### The task
Keep only the lines from the top of the listing through the one with "setup_table('the nearest sea", and reproduce them unaltered.

┌────────

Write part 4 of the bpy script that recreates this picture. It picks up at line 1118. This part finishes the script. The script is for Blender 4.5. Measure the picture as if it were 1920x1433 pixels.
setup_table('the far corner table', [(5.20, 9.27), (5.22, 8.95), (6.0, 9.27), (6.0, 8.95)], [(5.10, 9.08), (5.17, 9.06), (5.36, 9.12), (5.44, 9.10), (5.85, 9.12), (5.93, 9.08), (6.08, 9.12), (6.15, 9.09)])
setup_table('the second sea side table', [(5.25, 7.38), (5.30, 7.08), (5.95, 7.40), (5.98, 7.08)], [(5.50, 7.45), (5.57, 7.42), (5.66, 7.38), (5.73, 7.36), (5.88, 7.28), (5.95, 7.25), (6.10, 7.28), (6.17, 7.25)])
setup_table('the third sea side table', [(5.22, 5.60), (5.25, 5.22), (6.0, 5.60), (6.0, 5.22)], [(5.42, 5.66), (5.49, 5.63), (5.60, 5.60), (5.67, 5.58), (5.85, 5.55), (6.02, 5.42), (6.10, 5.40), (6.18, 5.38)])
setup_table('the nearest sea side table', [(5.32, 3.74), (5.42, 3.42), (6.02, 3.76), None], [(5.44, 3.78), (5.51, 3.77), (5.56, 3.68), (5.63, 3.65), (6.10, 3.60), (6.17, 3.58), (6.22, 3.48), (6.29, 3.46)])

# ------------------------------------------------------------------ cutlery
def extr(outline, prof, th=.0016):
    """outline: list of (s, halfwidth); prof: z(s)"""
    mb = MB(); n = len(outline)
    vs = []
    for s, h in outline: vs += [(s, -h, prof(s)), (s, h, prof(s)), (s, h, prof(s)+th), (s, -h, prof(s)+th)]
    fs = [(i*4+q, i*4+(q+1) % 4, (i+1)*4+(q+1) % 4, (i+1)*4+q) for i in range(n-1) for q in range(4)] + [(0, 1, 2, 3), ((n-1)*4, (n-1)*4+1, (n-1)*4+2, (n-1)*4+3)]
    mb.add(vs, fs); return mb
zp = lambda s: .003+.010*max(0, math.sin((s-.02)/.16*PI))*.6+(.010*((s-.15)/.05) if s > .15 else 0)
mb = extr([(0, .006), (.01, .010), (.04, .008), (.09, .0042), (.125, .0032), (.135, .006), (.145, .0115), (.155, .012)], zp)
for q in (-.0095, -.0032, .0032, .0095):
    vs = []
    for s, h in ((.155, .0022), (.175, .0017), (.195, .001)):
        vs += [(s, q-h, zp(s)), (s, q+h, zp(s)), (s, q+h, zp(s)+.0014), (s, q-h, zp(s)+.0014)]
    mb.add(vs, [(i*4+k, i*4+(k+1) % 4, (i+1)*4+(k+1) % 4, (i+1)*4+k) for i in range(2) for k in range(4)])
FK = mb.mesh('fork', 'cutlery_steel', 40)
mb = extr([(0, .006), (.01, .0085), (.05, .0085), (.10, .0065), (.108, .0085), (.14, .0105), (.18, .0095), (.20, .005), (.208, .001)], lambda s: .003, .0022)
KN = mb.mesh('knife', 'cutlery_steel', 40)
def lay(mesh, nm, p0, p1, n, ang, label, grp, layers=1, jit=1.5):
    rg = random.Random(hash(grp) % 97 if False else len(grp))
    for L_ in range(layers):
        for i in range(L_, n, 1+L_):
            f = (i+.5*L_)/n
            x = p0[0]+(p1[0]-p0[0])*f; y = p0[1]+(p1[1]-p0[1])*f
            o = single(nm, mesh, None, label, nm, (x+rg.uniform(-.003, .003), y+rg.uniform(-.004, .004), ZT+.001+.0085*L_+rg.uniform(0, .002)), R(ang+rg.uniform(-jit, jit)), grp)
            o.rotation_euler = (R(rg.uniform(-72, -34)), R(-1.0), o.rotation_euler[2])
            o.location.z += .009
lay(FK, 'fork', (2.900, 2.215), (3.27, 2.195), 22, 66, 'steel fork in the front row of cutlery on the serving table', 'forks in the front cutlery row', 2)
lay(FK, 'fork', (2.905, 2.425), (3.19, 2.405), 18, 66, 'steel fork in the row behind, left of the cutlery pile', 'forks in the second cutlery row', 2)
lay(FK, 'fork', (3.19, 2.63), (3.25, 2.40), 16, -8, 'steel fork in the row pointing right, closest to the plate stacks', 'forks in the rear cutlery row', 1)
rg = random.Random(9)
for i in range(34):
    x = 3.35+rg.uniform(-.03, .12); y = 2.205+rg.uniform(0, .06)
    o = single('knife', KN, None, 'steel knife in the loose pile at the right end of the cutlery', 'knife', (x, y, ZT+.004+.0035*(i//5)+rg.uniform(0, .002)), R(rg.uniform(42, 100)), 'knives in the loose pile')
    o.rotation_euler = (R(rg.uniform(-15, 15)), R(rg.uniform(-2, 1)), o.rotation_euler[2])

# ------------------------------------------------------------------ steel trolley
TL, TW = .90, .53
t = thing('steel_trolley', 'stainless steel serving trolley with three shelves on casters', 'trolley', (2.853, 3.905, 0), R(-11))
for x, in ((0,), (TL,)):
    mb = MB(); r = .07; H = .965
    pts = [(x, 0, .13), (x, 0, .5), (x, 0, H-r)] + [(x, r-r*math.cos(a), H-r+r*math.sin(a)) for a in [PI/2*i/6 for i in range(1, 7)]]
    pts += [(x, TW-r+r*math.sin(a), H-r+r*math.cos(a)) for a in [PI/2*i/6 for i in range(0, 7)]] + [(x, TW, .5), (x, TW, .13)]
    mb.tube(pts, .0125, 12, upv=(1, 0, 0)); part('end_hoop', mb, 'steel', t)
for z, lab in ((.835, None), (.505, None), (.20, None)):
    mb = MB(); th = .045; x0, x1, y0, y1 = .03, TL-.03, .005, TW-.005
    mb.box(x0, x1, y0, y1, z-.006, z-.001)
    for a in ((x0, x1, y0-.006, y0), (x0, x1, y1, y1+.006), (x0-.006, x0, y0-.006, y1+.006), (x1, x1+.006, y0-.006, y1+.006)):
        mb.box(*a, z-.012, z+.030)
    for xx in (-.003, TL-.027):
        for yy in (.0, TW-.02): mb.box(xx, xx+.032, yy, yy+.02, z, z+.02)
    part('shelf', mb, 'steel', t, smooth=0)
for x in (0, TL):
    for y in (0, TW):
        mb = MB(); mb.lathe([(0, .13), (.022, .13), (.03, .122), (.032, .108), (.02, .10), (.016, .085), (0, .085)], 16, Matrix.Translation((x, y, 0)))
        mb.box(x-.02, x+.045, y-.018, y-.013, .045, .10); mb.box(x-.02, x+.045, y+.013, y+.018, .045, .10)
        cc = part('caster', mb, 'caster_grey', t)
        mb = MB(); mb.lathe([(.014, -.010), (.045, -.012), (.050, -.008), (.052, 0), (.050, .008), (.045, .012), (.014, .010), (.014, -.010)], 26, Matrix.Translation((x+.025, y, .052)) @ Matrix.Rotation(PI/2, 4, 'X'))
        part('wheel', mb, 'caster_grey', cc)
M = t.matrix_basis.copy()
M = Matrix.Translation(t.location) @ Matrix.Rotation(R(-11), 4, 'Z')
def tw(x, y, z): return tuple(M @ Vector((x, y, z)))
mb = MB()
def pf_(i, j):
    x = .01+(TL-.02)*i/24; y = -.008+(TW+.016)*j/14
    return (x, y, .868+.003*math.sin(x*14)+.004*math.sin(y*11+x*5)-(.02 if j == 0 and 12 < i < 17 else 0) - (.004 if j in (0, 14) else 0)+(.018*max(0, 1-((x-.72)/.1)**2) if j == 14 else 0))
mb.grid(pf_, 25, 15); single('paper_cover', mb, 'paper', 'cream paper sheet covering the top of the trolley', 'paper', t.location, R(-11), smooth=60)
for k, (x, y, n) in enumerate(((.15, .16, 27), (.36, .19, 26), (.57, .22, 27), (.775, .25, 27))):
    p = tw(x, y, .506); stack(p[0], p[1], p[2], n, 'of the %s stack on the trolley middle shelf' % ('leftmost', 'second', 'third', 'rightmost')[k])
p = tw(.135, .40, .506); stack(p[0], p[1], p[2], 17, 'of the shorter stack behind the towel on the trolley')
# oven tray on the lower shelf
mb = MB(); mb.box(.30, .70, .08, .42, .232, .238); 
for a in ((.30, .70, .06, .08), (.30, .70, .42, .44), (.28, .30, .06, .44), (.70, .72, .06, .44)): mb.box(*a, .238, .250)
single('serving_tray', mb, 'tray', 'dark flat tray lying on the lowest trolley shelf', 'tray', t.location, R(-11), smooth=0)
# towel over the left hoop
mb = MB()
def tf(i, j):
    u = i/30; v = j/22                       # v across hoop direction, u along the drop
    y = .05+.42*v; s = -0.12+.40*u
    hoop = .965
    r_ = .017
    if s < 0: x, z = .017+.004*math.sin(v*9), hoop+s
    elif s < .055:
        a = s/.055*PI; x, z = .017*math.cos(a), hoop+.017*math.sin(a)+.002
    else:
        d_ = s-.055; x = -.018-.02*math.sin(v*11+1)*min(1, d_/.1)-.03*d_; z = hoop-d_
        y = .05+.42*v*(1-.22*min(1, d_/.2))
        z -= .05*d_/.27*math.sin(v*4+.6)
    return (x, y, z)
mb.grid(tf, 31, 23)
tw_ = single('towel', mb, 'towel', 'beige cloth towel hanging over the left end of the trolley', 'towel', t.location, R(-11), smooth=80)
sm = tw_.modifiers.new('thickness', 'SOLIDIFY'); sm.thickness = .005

└────────

### Written solution
Write part 4 of the bpy script that recreates this picture. It picks up at line 1118. This part finishes the script. The script is for Blender 4.5. Measure the picture as if it were 1920x1433 pixels.
setup_table('the far corner table', [(5.20, 9.27), (5.22, 8.95), (6.0, 9.27), (6.0, 8.95)], [(5.10, 9.08), (5.17, 9.06), (5.36, 9.12), (5.44, 9.10), (5.85, 9.12), (5.93, 9.08), (6.08, 9.12), (6.15, 9.09)])
setup_table('the second sea side table', [(5.25, 7.38), (5.30, 7.08), (5.95, 7.40), (5.98, 7.08)], [(5.50, 7.45), (5.57, 7.42), (5.66, 7.38), (5.73, 7.36), (5.88, 7.28), (5.95, 7.25), (6.10, 7.28), (6.17, 7.25)])
setup_table('the third sea side table', [(5.22, 5.60), (5.25, 5.22), (6.0, 5.60), (6.0, 5.22)], [(5.42, 5.66), (5.49, 5.63), (5.60, 5.60), (5.67, 5.58), (5.85, 5.55), (6.02, 5.42), (6.10, 5.40), (6.18, 5.38)])
setup_table('the nearest sea side table', [(5.32, 3.74), (5.42, 3.42), (6.02, 3.76), None], [(5.44, 3.78), (5.51, 3.77), (5.56, 3.68), (5.63, 3.65), (6.10, 3.60), (6.17, 3.58), (6.22, 3.48), (6.29, 3.46)])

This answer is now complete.